Michael Gambon is also enjoyable as always, and Willem Dafoe disappears into his Rat character. And if you’re wondering why animals in n English countryside are speaking with American and Southern accents, I let it go.
What also caught my eye was how textural and sculptural the film is. The hair and the fur on the foxes’ faces, the detail of every set created and the gorgeous scene in the sewer waterfall added to this movie.
The Messenger
(First week at the Cumberland.)
(Olivia Peterson before flinching at the sound of gunfire ph: secret)

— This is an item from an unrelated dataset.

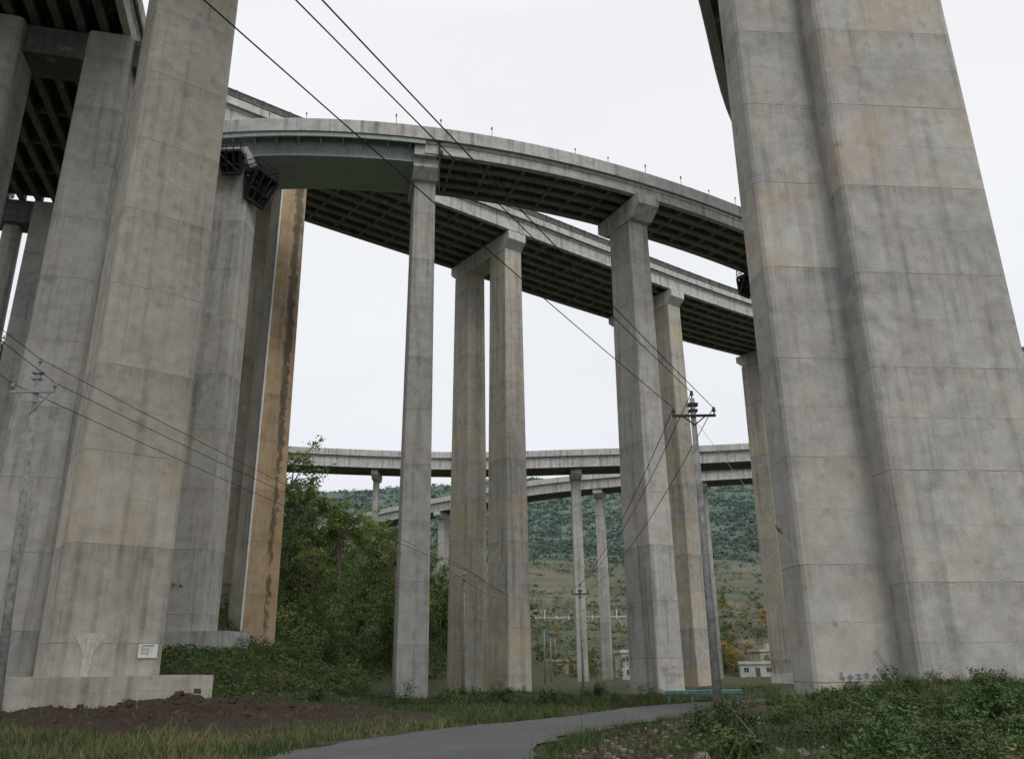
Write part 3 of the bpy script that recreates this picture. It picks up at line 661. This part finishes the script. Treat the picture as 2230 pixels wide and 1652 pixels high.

I’ve been reading some of the reviews of this movie in papers and in iMDb, and I saw in the latter that some anonymous person conclude that “The Messenger” is not a war movie (Faux pas alert, especially for a n00b like me: I shouldn’t be reading other people’s reviews because it’s gonna bleed into mine. Also, I shouldn’t be reading fucking iMDb. Not dissing the creators). It IS a war movie. As the actual soldiers die, the next of kin continues the battle for them. They carry the soldier’s pain and translate them emotionally. They often exhibit rage. Some accept the casualties of war, hide their wounds, and move on.
Woody Harrelson’s character Capt. Tony Stone (subtle) is an example of the latter, instructing his protege Will Montgomery (Ben Foster) (will as in future? Why am I writing this review like I’m still in college?) to shoot the message and the sometimes, the next of kin might shoot you. He’s baffled why the next of kin can’t get the concept that soldiers die in war and even introduces the idea to televise military funerals so that people will get used to it. And Stone unknowingly encounters a mirror image in Samantha Morton’s character Olivia (don’t know what her name means, ok), who reacts to her husband’s death by telling the messengers how hard it is for them and shaking their hands. She’s a dutiful, stoic soldier’s wife with unwritten regulations thrusted upon her, perfect and therefore suspicious.
Another battle begins to exist between Stone and Montgomery, the latter finding his own way to deliver a script nobody wants to say. At one point Montgomery tells the next of kin about their son’s death in the most awkward places to do so and turns it into a powerful moment, only for Stone to abscond him.
We see characters with different ways of coping with grief and war. Like your independent drama, it pulls on the strings without insisting on orchestrated high notes. Also in the film are three rewarding cameos.